You should only be using one timezone in all your code and storage. UTC works well but pick whatever you want and use it.
By using a single timezone and datetime types then most of this problem goes away. Regardless of what the users local timezone is, you store the date and time in your chosen timezone. Then whenever you want to compare to it you also compare the current time in your chosen timezone to that stored date and time. If you want users to view dates and times in their timezone then convert them from your chosen timezone to their timezone just prior to display.
If your using generated times then things are pretty easy in general. If your taking user-submitted dates and times, then things can potentially get a little more complex. If you want users to deal with things according to their local time you'll need to convert their input from their timezone to yours before doing and processing.

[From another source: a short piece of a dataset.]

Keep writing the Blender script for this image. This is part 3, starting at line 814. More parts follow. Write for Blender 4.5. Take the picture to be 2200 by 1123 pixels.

This is just something you need to decide as one of your business rules. You also need to decide if whatever date you pick is inclusive or exclusive. If I were to subscribe on 2020-04-17 @ 5:20, for one year then does my subscription run 2020-04-17 @ 5:20 -> 2021-04-17 @ 5:20? 2020-04-17 @ 0:00 -> 2021-04-17 0:00? 2020-04-17 @ 0:00 -> 2021-04-17 @ 23:59:59? Up to you to decide.
If it were me, I'd probably go for for the last option as I think it's the most intuitive and what people would expect. People are not going to remember the exact minute they signed up, and on the scale of a year I wouldn't nit-pick a few hours.